The growth of digital payments and banking in China, where it has become mainstream and spawned numerous on-demand industries, is inspiring companies to pursue similar opportunities across. Indonesia, the world’s fourth largest population and Southeast Asia’s largest economy is a primary focus for many.

Beyond bigger players such as Alibaba, which has a joint fintech venture and other investments in the country, and ride-sharing firm Grab, which is developing a platform of financial services, smaller players are seizing the opportunity to make a dent in Indonesia, where credit ownership is low and many of the 260 million population don’t even have a bank account.

One startup looking to make an impact is Pundi Pundi, a Hong Kong registered company started by one of the founders of HTML5 game startup Wozlla. It wants to step in to offer a scan-to-pay service — akin to Alibaba’s hugely successful Alipay app — that can replace cash-based transactions.

Initially it has started out offering payment options targeted at workers in central parts of capital city Jakarta. Behind the simplicity of scan-to-pay, Pundi Pundi offers a micro-credit systems that lets its users keep a balance of under $40 that can be used with its 600 plus merchants, which span convenience stores, noodle sellers and hawker centers. The balance can be paid, or credit added, via bank transfer, ATM and over the counter at stores.

The aim is to get urban workers comfortable with digital payments with a view to introducing additional services further down the line.

Pundi Pundi co-founder Danny Lim told TechCrunch that the company has racked up over 100,000 registered users, of which around 20,000 are actively using the service on a daily basis.

“Around 50 percent of our users don’t have credit cards, while probably 30 percent don’t even have a bank account,” Lim said in an interview.

Lim explained that Pundi Pundi recently began to offer support for mobile top-up inside its app, and besides widening the number of merchants who support it, there are plans to offer options for paying for electricity and other household bills. The startup opted to focus on urban worker needs — primarily lunches and other office hour spending — to get a foothold and learn about how its service is being used.

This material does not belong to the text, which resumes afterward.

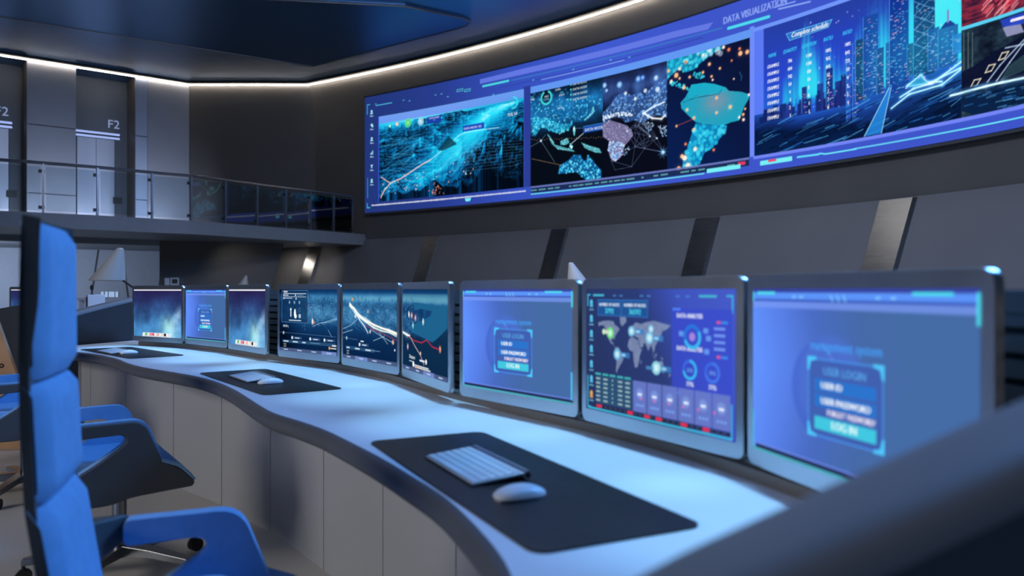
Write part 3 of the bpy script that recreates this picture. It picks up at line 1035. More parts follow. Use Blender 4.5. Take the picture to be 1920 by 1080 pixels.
for q, r, c in (((455, 110), 4, 0), ((470, 162), 4, 0), ((433, 145), 4, 2), ((515, 85), 4, 0), ((545, 155), 3, 0), ((550, 188), 5.5, 1), ((598, 178), 5, 1), ((572, 80), 3, 0), ((335, 263), 4, 1), ((408, 292), 3, 1), ((490, 238), 2.4, 0),
                ((290, 320), 3.4, 1), ((350, 348), 3, 1), ((358, 372), 2.6, 2), ((505, 365), 2, 2), ((198, 352), 3.4, 1), ((105, 340), 6, 1), ((128, 362), 3, 1), ((128, 295), 4, 2), ((70, 382), 4, 2), ((170, 248), 4, 0), ((185, 186), 4, 0), ((290, 200), 3, 2),
                ((160, 425), 4.5, 1), ((385, 497), 3, 1), ((385, 600), 3, 1), ((480, 560), 4, 1), ((180, 580), 3.4, 1), ((228, 637), 3.6, 1), ((107, 693), 3, 1), ((226, 718), 3.6, 1), ((170, 818), 3.4, 0), ((236, 852), 5, 2), ((145, 903), 5, 1), ((165, 915), 6, 2), ((186, 968), 7, 2), ((122, 990), 6, 1), ((365, 858), 3.2, 0), ((583, 573), 2.6, 1), ((570, 612), 3.2, 1), ((572, 648), 3.4, 2), ((543, 632), 3, 2), ((610, 475), 3, 2), ((50, 310), 4, 1)):
    x, y = z4([q])[0]
    r *= 0.8
    big.glow(x, y, r * 1.3, (255, 120, 50), 0.5)
    big.disc(x, y, r, ((245, 130, 80), (255, 196, 140), (255, 240, 225))[c], 0.95, soft=1.4)
big.line(z4([(107, 693), (230, 640)]), 1.2, (230, 90, 70), 0.7)
big.line(z4([(545, 320), (560, 350), (555, 375)]), 2, (30, 120, 160), 0.6)

# --- page 5: night city with a timetable
r0, r1, w, h, u, v = panel_px(cP[6] + 2, cP[7])
c50 = cP[6] + 2
g = np.clip(noise2(h, w, 2, 3, 3, 51), 0, 1)
base = mixc(np.clip(v * 0.9 + 0.2 * (g - 0.5), 0, 1), [(0, (38, 62, 160)), (0.4, (40, 70, 205)), (0.62, (36, 96, 210)), (0.74, (18, 44, 110)), (0.8, (6, 24, 62)), (1, (10, 40, 88))])
big.a[r0:r1, c50:cP[7]] = base


def spikes(c0, c1, base_r, hgt, num, colr, alpha):
    """a glowing skyline of thin vertical beams"""
    for i in range(num):
        f_ = RNG.random()
        x = c0 + (c1 - c0) * f_
        hh = hgt * (0.35 + 0.65 * RNG.random()) * (0.45 + 0.55 * math.sin(PI * min(1, max(0, f_ * 0.9 + 0.1))))
        y = base_r + RNG.normal(0, 5)
        wd = RNG.uniform(0.6, 2.6)
        X0, X1, Y0, Y1 = int(max(c50, x - wd)), int(min(cP[7], x + wd)) + 1, int(max(r0, y - hh)), int(y)
        if Y1 > Y0 and X1 > X0:
            m = np.linspace(0.1, 1, Y1 - Y0)[:, None] * np.ones((1, X1 - X0))
            big.blend(X0, Y0, m, colr, alpha)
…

Pundi Pundi co-founder Danny Lim

The major focus is to help fill out the black box that is personal finance and banking in Indonesia, and more widely Southeast Asia.

“Data is the most precious thing since 90 percent of Indonesians have no tracking record so the central bank doesn’t even know whose credit is good or bad,” he said. “We hope to have 300,000 users by the end of the year so our data will be more valuable than the central bank’s.”

Beyond Indonesia, there are plans to enter Malaysia — where Lim is from — Singapore and markets such as Vietnam and Thailand.

That expansion is going to necessitate some serious financing, most likely in the form of a Series A funding round. Pundi Pundi has made some progress on that, however, and it just closed a pre-Series A round of $4 million from undisclosed China-based investors this week.

First up, however, the company is in the process of forming some major bonds. Lim said that Pundi Pundi is in discussions with Grab and its rival Go-Jek, the billion-dollar valued on-demand startup from Indonesia, to develop a ‘universal’ QR code system that would allow its merchants and users to scan and make payment via any of the three companies’ services.

Removing these services from a current lock-in could help spread the use of scan-based payment systems and, Pundi Pundi, give it a springboard to grow beyond its current urban worker demographic and facilitate planned expansions to other cities in Indonesia.